Aunque estemos rodeados de gente, en ocasiones nos sentimos solos. Concepción Cabrera, viuda de cuarenta y nueve años, le dice a Teresa de María: «Se me asienta[1] mucho […] la soledad plena, pero así me quiere el Señor, y yo también»[2].
Nos sentimos solos cuando carecemos del afecto de algunas personas o del apoyo que precisamos, cuando muere o se aleja un ser querido, cuando se fractura una relación, cuando tenemos que enfrentar un problema o tomar una decisión, cuando somos incomprendidos o nos enfermamos o fracasamos, cuando Dios se nos oculta o Jesucristo nos comparte sus sufrimientos… Y tú, ¿en qué ocasiones te has sentido más sola/o?
Es una soledad dolorosa y triste. Impuesta. Nos incomoda; queremos salir de ella cuanto antes. Muchas veces enciende nuestra ira.

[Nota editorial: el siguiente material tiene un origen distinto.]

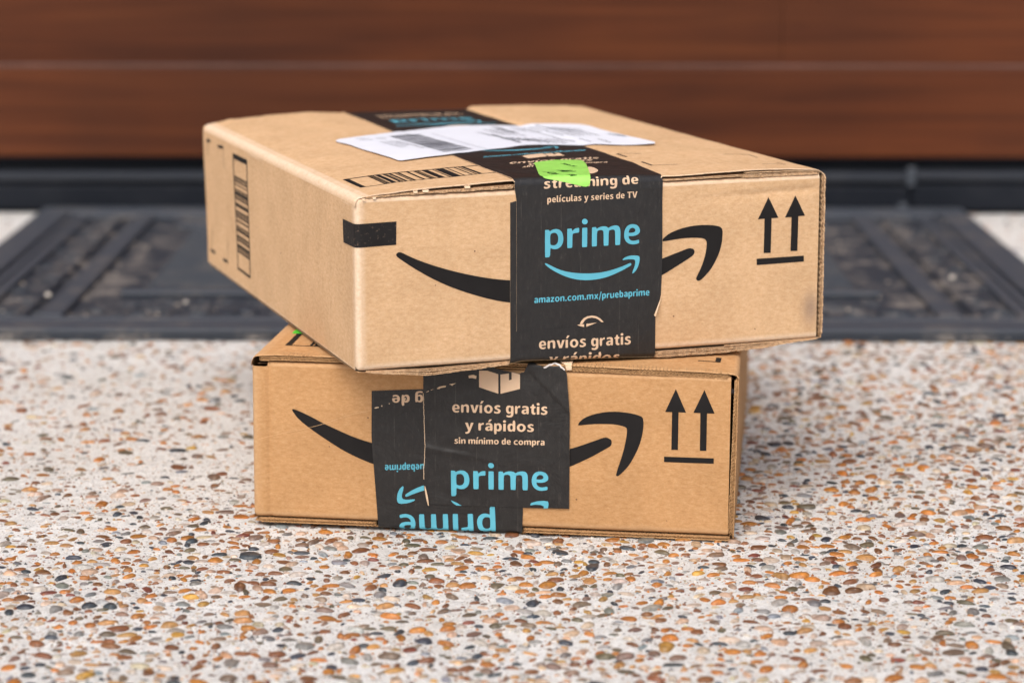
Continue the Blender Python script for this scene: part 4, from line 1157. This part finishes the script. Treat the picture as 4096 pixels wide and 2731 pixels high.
def build_edges_U():
    W, D, H = BOX['U']['dim']
    def top(k, c=0.0):
        return lambda s, d, o: warp('U', s, d, H + 0.7 + (rise('U', s, 0) - 1.1) * k + c + o)
    sp = []
    for (a, c) in ((4.5, 86.2),):
        sp += [dict(pos=top(0.50), s0=a, s1=c, step=0.45, thick=0.5, prot=-0.6, amp=0.7, seed=1, depth=10), dict(pos=top(0.36), s0=a, s1=c, step=0.45, thick=0.55, prot=0.1, amp=0.9, seed=2, depth=10),
               dict(pos=top(0.22), s0=a, s1=c, step=0.45, thick=0.5, prot=-0.2, amp=0.8, seed=3, depth=10)]
    sp += [dict(pos=top(0.45), s0=168.3, s1=W - 5, step=0.45, thick=0.45, prot=-0.5, amp=0.5, seed=5, depth=10), dict(pos=top(0.28), s0=168.3, s1=W - 4, step=0.45, thick=0.4, prot=-0.1, amp=0.45, seed=6, depth=10)]
    sp += [dict(pos=top(0.72, 0), s0=216, s1=W - 3, step=0.45, thick=0.5, prot=0.0, amp=0.6, seed=7, depth=10), dict(pos=top(0.12), s0=214, s1=W - 3, step=0.45, thick=0.6, prot=0.1, amp=0.7, seed=8, depth=10),
           dict(pos=top(0.0), s0=218, s1=W - 8, step=0.45, thick=0.45, prot=-0.3, amp=0.6, seed=9, depth=10)]
    edge_obj('cut_edge', 'U', sp)
    def bot(k, c=0.0):
        return lambda s, d, o: warp('U', s, d, -0.1 - (lerp_tab(SAG['U'], s)) * k + c + o)
    sp = []
    for k, pr, sd in ((0.35, -0.8, 21), (0.55, -0.3, 22), (0.80, 0.1, 23), (0.98, 0.3, 24)):
        sp.append(dict(pos=bot(k), s0=5, s1=83.4, step=0.45, thick=0.45, prot=pr, amp=0.6, seed=sd, depth=12))
        sp.append(dict(pos=bot(k), s0=164.9, s1=W - 1.5, step=0.45, thick=0.5, prot=pr, amp=0.8, seed=sd + 5, depth=12))
    sp.append(dict(pos=bot(0.15), s0=206, s1=W - 2, step=0.45, thick=0.5, prot=-0.3, amp=0.7, seed=31, depth=8))
    edge_obj('cut_edge', 'U', sp)
    def rt(off):
        return lambda s, d, o: warp('U', W - off + o, d, s)
    sp = [dict(pos=rt(0.35), s0=1, s1=H + 0.5, step=0.4, thick=0.75, prot=0.5, amp=0.5, wamp=0.12, seed=41, depth=9), dict(pos=rt(1.25), s0=1, s1=H, step=0.4, thick=0.35, prot=-0.9, amp=0.6, wamp=0.3, wpitch=3, seed=42, depth=9)]
    edge_obj('cut_edge', 'U', sp)

def build_edges_L():
    W, D, H = BOX['L']['dim']
    def top(c):
        return lambda s, d, o: warp('L', s, d, H + rise('L', s, 0) + c + o)
    sp = []
    for (a, c, wv) in ((4.0, 95.0, 0.10), (165.0, W - 4.5, 0.22)):
        sp += [dict(pos=top(-0.30), s0=a, s1=c, step=0.3, thick=0.45, prot=0.5, amp=0.4, wamp=wv, seed=1), dict(pos=top(-1.35), s0=a, s1=c, step=0.3, thick=0.5, prot=0.0, amp=0.35, wamp=wv * 1.1, seed=2, ph=0.5),
               dict(pos=top(-2.1), s0=a, s1=c, step=0.3, thick=0.45, prot=-0.1, amp=0.3, wamp=wv * 1.1, seed=3, ph=1.0), dict(pos=top(-2.9), s0=a, s1=c, step=0.3, thick=0.5, prot=0.2, amp=0.4, wamp=wv, seed=4, ph=0.5)]
    sp += [dict(pos=top(-1.5), s0=95, s1=165, step=0.5, thick=0.5, prot=-0.4, amp=0.3, wamp=0.1, seed=11), dict(pos=top(-2.8), s0=95, s1=165, step=0.5, thick=0.5, prot=-0.3, amp=0.3, wamp=0.1, seed=12)]
    edge_obj('fluted_edge', 'L', sp)
    def rt(off):
        return lambda s, d, o: warp('L', W - off * (1.12 - 0.4 * s / H) + o, d, s)
    sp = [dict(pos=rt(0.25), s0=0, s1=H - 1, step=0.3, thick=0.5, prot=0.35, amp=0.25, wamp=0.20, seed=21), dict(pos=rt(1.0), s0=1, s1=H - 2, step=0.3, thick=0.45, prot=-0.5, amp=0.3, wamp=0.28, seed=22, ph=0.5),
          dict(pos=rt(1.7), s0=1, s1=H - 2, step=0.3, thick=0.45, prot=0.1, amp=0.3, wamp=0.28, seed=23, ph=1.0), dict(pos=rt(2.5), s0=2, s1=H - 3, step=0.3, thick=0.45, prot=0.2, amp=0.3, wamp=0.22, seed=24, ph=1.6)]
    edge_obj('fluted_edge', 'L', sp)
    def bot(c):
        return lambda s, d, o: warp('L', s, d, c + o)
    sp = []
    for (a, c2) in ((3.0, 67.5), (147.4, W - 2)):
        sp += [dict(pos=bot(0.2), s0=a, s1=c2, step=0.3, thick=0.5, prot=0.2, amp=0.3, wamp=0.12, seed=31), dict(pos=bot(-0.5), s0=a, s1=c2, step=0.3, thick=0.45, prot=-0.4, amp=0.3, wamp=0.2, seed=32, ph=1.0),
               dict(pos=bot(-1.25), s0=a, s1=c2, step=0.3, thick=0.45, prot=0.5, amp=0.4, wamp=0.15, seed=33, ph=0.8)]
    edge_obj('fluted_edge', 'L', sp)

for b in 'UL':
    panel_front(b); panel_left(b); panel_top(b); panel_bottom(b)
    # inner flap closing the gap behind the top edge
    W, D, H = BOX[b]['dim']
    xs = np.linspace(3, W - 3, 12)
    mesh_obj('inner_flap', [warp(b, x, y, H - 2.6) for x in xs for y in (1.5, 120, 240, D - 2)], grid_faces(12, 4), M_DARKIN, ROOT[b])
build_edges_U()
build_edges_L()

# little torn chips on the upper flap edge
V, F = [], []
for (x, w) in ((30.5, 2.4), (35.5, 3.4), (58, 3.2), (9, 1.8), (3.6, 1.6)):
    z0 = BOX['U']['dim'][2] + rise('U', x, 0) - 0.9
    o = len(V)
    for (dx, dy, dz) in ((0, -0.2, 0), (w, -0.5, 0.1), (w * 0.9, -1.1, -1.0), (0.2, -0.9, -0.9), (0, 0.9, 0.3), (w, 0.9, 0.3)):
        V.append(warp('U', x + dx, dy, z0 + dz))
    F += [(o + 3, o + 2, o + 1, o), (o, o + 1, o + 5, o + 4)]
mesh_obj('torn_chip', V, F, M_FIBRE, BU, smooth=False)

# ---- prints straight on the board
def pr(name, b, polys, surf=s_wrap, off=0.0, mat=M_INK, parent=None, sm=0, **k):
    return polys_print(name, b, polys, off, mat, parent or ROOT[b], surf=surf, smooth_it=sm, **k)

def front_off(b):
    """follows the slightly bowed front panel"""
    def s(bb, x, t, off):
        W, D, H = BOX[bb]['dim']
        right = W - (3.5 if bb == 'U' else 4.2)
        bulge = 0.45 * nz(x, t, 5 if bb == 'U' else 9, 0.022) + 0.12 * nz(x, t, 2, 0.09)
        if bb == 'U':
            bulge += 0.8 * math.exp(-((t - (H - 7 - 0.03 * (W - x))) / 2.2) ** 2) * max(0, min(1, (x - 175) / 60))
        else:
            bulge += 0.9 * math.exp(-((x - 9.5) / 1.6) ** 2)
        bulge *= max(0, min(1, (x - 3.2) / 10)) * min(1, (right - x) / 8 + 0.15)
        return warp(bb, x, bulge - off, t)
    return s
FO = {'U': front_off('U'), 'L': front_off('L')}
for b, k1, k2 in (('U', 'u_box_smile', 'u_arrow'), ('L', 'l_box_smile', 'l_arrow')):
    for i, p in enumerate(DATA[k1]):
        pr('curved_arrow_print', b, [p], FO[b], 0.14, sm=1, sx=3.0, st=3.0)
    for i, p in enumerate(DATA[k2]):
        pr('up_arrow_print' if i < 2 else 'bar_print', b, [p], FO[b], 0.14, sx=3.0, st=3.0)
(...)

Esta soledad, la experimentó Jesús en Getsemaní, y también en la cruz: «Dios mío, Dios mío, ¿por qué me has abandonado» (Mc 15,34). La experimentó María, después de la ascensión de Jesús.

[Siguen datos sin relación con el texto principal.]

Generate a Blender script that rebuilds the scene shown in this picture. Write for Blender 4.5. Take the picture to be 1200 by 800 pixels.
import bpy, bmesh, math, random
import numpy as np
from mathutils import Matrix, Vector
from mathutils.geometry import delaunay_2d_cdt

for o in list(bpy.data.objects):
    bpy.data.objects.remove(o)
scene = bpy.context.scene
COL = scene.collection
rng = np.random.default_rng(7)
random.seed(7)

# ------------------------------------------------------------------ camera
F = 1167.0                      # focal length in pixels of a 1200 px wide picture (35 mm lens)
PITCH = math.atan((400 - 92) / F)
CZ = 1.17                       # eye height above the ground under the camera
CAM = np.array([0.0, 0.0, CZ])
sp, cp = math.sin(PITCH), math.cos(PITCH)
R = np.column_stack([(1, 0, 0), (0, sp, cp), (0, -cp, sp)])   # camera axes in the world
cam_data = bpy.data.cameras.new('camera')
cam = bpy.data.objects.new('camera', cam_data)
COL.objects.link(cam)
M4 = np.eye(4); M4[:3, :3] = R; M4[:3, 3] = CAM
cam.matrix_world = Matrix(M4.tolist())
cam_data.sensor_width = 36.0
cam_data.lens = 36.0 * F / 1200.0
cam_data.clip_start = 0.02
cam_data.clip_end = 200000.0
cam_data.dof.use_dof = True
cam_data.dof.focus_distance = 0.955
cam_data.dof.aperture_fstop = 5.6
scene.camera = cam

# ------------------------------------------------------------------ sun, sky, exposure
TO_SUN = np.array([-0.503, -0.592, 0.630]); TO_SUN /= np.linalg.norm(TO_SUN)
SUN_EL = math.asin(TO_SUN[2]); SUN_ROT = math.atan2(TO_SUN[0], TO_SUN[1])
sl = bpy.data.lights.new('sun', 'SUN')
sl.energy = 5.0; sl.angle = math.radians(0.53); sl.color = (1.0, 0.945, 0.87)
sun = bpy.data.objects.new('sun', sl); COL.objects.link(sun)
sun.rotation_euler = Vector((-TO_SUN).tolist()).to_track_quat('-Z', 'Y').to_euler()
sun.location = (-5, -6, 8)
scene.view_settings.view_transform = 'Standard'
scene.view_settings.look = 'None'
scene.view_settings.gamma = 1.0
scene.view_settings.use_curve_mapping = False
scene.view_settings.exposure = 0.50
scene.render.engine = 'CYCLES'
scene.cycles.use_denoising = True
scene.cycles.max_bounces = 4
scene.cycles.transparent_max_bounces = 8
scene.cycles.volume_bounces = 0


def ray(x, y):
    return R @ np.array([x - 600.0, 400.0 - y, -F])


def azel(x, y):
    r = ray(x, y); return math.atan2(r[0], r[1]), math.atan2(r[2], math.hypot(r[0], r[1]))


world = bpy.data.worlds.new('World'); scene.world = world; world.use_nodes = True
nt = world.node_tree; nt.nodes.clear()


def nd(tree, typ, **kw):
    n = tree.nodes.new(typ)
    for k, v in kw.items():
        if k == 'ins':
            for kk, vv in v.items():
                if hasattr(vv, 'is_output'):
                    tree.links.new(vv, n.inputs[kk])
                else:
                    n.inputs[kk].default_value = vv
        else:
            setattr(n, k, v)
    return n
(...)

Esta experiencia de abandono y despojo puede sernos provechosa, pues nos hace palpar nuestra pequeñez, nuestras ansias de que se nos ponga atención, de ser amados. Por eso, esa mística y apóstol le dice a su hija religiosa: «Pídele a Dios por mí fuerte, que me sepa aprovechar de las cosas y soledades para ir más a Él»[3]. Sí, esa soledad dura y fría puede lanzarnos hacia Dios.
Además, es una ocasión propicia para madurar en el amor: manteniéndonos en la soledad, en vez de salir corriendo a mendigar afecto y apoyo. Le dice esa mistagoga a su hija: «Procura la soledad del corazón, simplificándote de criaturas y cosas. Conserva tu alma tranquila, sin afanarte, sin querer agrandar tu círculo»[4].
Y cuando la soledad nos hiera y nos sintamos pobres, digamos como esa mujer enamorada del Crucificado: «así me quiere el Señor, y yo también».